The likeable and thoughtful Greengrass, incidentally, tells me the following day that he is mightily impressed with Damon, both for his acting and his integrity. "He did [the film] for the same reason that I did - doing something in the mainstream that is intelligent," says Greengrass. "He is a very interesting man. He thinks a lot about what he is doing."

There is no doubt that, in his reasonably short career, Damon has packed in a huge variety of projects. The 33-year-old, who was born in Cambridge, Massachusetts, a few streets away from Ben Affleck, got his first break in Courage Under Fire. But it was in his next film, Good Will Hunting, on the screenplay of which he and Affleck collaborated, which saw him soar to stardom. He and Affleck have been talking recently of getting together again on another project. "It is really something we want to do, but we have to carve out the time and commit to it."

From there, he went on to key roles in films such as Saving Private Ryan, The Legend of Bagger Vance, All the Pretty Horses and Anthony Minghella's The Talented Mr Ripley, for which Damon, playing alongside Jude Law, got decidedly mixed reviews. In addition, there have been experimental films, such as Gerry, directed by Hunting's Gus Van Sant. He also did the narration for a public-television wildlife production, Journey to the Planet Earth, and this year worked on Terry Gilliam's The Brothers Grimm.

In one exchange that should not be taken too seriously, Damon suggests he is now even ready to make an adult-entertainment film. "My theory on action movies is that they're like porn movies," he says. "A porn movie has got really bad writing, really bad acting and really thinly drawn characters. They have a really shitty scene where they talk and say 'Hey, I'm the milkman'. And you know what is going to happen.

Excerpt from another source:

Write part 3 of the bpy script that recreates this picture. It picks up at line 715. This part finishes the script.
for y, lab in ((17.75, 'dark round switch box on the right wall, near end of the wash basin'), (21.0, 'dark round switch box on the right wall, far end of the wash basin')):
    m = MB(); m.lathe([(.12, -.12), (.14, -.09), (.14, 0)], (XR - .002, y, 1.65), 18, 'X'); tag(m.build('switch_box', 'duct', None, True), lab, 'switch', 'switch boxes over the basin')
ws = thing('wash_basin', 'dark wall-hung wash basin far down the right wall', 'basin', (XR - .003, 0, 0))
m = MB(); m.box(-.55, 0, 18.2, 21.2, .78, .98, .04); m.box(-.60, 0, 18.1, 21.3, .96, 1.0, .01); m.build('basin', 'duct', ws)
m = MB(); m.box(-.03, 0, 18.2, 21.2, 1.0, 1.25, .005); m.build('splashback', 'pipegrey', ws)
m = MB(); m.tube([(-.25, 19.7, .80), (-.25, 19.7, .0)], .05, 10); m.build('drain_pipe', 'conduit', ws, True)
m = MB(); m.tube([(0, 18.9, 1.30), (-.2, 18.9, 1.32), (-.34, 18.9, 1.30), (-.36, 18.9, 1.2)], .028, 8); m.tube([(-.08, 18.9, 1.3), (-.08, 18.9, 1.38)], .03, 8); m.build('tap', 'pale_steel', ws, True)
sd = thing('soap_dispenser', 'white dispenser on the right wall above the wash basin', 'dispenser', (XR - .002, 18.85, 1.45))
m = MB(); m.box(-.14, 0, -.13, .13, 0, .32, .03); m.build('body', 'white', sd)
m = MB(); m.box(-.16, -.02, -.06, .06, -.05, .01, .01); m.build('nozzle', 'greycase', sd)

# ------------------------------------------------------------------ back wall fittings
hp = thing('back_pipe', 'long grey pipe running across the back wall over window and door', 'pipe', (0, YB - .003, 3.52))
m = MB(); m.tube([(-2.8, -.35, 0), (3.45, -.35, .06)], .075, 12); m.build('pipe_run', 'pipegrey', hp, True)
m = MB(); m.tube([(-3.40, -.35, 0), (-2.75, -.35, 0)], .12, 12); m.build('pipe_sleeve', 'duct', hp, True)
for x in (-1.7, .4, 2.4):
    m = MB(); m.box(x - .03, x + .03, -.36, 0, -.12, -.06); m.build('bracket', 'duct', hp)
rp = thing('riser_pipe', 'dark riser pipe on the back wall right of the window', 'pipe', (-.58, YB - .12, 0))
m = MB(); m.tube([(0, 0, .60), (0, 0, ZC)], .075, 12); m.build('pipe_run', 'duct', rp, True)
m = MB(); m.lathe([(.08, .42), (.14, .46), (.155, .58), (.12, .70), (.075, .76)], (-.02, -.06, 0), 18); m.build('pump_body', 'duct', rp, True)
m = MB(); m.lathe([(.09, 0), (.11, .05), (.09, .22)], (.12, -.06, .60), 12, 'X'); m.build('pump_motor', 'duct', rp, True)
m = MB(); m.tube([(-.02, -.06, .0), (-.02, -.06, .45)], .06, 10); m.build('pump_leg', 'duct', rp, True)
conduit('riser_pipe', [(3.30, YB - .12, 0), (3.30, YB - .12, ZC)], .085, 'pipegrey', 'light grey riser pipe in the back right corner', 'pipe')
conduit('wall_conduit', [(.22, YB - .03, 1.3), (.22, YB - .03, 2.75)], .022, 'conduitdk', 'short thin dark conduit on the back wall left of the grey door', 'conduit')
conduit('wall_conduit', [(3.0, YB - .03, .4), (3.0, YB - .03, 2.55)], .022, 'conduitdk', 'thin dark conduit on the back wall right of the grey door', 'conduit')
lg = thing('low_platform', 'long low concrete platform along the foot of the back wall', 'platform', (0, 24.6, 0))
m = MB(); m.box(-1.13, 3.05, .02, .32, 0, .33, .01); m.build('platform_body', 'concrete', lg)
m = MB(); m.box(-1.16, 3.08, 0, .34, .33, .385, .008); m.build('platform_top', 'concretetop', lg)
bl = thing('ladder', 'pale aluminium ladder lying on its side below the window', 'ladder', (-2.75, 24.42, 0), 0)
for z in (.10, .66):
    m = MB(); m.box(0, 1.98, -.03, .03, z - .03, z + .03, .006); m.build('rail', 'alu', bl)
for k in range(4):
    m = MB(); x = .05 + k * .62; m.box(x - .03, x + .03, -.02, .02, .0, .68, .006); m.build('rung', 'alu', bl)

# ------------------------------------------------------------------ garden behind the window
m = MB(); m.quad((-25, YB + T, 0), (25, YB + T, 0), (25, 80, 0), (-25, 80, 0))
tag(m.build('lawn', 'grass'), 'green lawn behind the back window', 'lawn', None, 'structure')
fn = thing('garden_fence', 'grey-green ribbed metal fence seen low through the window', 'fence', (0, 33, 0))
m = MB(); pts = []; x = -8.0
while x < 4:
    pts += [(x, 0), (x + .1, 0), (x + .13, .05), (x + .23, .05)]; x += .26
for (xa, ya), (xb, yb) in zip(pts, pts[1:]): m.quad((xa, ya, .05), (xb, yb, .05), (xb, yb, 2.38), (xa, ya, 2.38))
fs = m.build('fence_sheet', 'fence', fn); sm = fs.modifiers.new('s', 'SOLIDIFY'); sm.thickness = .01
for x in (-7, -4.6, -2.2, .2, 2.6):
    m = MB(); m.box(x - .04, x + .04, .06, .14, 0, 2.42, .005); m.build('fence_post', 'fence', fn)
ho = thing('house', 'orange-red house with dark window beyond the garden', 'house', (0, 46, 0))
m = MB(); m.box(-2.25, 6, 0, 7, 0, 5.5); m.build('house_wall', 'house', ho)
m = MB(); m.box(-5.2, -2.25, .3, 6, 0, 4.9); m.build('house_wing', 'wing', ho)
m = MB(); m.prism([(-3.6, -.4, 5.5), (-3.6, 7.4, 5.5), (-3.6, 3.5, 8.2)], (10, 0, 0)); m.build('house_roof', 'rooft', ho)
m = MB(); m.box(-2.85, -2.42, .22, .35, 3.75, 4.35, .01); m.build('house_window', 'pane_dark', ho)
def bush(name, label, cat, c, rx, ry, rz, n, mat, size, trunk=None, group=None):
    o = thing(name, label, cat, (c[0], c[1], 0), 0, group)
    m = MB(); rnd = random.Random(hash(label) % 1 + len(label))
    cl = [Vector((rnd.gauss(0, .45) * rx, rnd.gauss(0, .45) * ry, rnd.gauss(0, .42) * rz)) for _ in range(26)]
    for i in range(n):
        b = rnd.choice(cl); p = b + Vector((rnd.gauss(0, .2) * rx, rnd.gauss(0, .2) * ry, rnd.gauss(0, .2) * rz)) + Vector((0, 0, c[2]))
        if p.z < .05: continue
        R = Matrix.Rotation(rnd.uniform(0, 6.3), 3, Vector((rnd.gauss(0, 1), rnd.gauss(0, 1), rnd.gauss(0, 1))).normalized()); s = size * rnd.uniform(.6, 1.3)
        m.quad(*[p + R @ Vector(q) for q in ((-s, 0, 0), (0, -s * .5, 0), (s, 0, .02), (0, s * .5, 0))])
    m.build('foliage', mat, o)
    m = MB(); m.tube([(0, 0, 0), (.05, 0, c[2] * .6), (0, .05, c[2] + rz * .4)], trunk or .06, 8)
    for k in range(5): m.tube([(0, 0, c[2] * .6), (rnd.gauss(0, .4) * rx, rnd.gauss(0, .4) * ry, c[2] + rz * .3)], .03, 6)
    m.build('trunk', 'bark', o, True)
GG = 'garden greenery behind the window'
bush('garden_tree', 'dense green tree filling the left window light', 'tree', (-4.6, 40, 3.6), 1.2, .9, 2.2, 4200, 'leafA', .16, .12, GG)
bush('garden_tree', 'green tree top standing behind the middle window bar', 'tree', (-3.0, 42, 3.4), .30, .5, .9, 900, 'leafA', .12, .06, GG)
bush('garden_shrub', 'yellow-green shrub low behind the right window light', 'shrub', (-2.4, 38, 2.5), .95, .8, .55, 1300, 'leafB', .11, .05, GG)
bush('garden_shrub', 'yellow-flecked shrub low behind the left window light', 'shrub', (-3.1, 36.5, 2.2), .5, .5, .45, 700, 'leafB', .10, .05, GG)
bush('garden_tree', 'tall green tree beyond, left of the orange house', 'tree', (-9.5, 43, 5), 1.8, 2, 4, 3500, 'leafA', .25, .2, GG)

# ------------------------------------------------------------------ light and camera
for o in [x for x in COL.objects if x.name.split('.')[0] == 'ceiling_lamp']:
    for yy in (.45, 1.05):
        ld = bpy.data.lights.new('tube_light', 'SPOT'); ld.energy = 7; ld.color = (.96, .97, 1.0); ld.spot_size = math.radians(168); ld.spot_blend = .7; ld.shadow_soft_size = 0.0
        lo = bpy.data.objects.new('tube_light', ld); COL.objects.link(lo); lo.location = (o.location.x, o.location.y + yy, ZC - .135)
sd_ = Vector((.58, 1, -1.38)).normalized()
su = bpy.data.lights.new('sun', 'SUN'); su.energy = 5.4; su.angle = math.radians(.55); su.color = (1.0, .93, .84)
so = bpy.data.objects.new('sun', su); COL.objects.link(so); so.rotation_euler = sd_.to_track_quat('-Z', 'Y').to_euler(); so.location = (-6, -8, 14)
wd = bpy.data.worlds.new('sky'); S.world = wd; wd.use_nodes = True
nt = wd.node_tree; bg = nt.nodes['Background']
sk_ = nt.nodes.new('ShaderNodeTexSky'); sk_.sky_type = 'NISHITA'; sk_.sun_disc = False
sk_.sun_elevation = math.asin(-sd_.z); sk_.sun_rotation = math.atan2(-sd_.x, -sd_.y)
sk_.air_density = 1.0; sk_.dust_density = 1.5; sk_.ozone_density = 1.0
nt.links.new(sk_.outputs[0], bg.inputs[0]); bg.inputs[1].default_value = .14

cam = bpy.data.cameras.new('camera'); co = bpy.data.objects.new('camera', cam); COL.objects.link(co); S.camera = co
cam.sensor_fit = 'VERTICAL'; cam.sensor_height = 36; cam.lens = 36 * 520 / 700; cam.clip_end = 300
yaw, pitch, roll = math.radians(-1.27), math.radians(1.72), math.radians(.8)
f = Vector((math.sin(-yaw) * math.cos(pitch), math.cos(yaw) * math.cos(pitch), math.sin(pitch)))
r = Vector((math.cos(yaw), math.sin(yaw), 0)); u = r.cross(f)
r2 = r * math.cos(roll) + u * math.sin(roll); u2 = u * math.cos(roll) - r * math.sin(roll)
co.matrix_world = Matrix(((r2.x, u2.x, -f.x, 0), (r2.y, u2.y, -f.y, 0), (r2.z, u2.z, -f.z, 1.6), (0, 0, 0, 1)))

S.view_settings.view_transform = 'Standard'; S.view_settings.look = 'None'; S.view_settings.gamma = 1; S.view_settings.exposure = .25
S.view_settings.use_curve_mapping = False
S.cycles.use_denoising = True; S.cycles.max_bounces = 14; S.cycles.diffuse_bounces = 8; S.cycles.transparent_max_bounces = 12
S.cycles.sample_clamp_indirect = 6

And then you get the action and you don't really feel anything for the action and then you get another really stupid scene with 'Hey, I'm the mailman' ".

Given his wish to improve on the action genre I ask if he is ready to try to improve on this type of film as well. "I'm feeling like I can. What I want to do is make a character-driven porn movie," he laughs. "It's all going to be about the character and the porn's going to grow out of the characters and serve as character development. You know how movie titles get porn titles - movies that rip them off? [A producer] suggested that we do 'The Porn Identity'!"

It's all a lot of fun and Damon is keen to please but I'm not sure we've really got to the bottom of it, and identified where his drive and his apparent happiness with this eclectic approach really come from. In the end we might have to settle with an admission he makes, almost as an aside, that it is simply against his nature to turn down offers. This might be why he ends up in films such as the Bourne sequel, when he might satisfy his obvious wish to be considered a serious actor by doing some stage work. "I think it's still hard for me to turn down work, because for so many years I was desperate to get a job and couldn't. Its anathema to me to turn down work..."

Then, back in the PR groove, he continues with a smile: "I don't know if it's being a workaholic as much as having common sense and thinking that these movies are really good. The last year I have worked with some incredible directors and I think I would have regretted passing up any of those opportunities".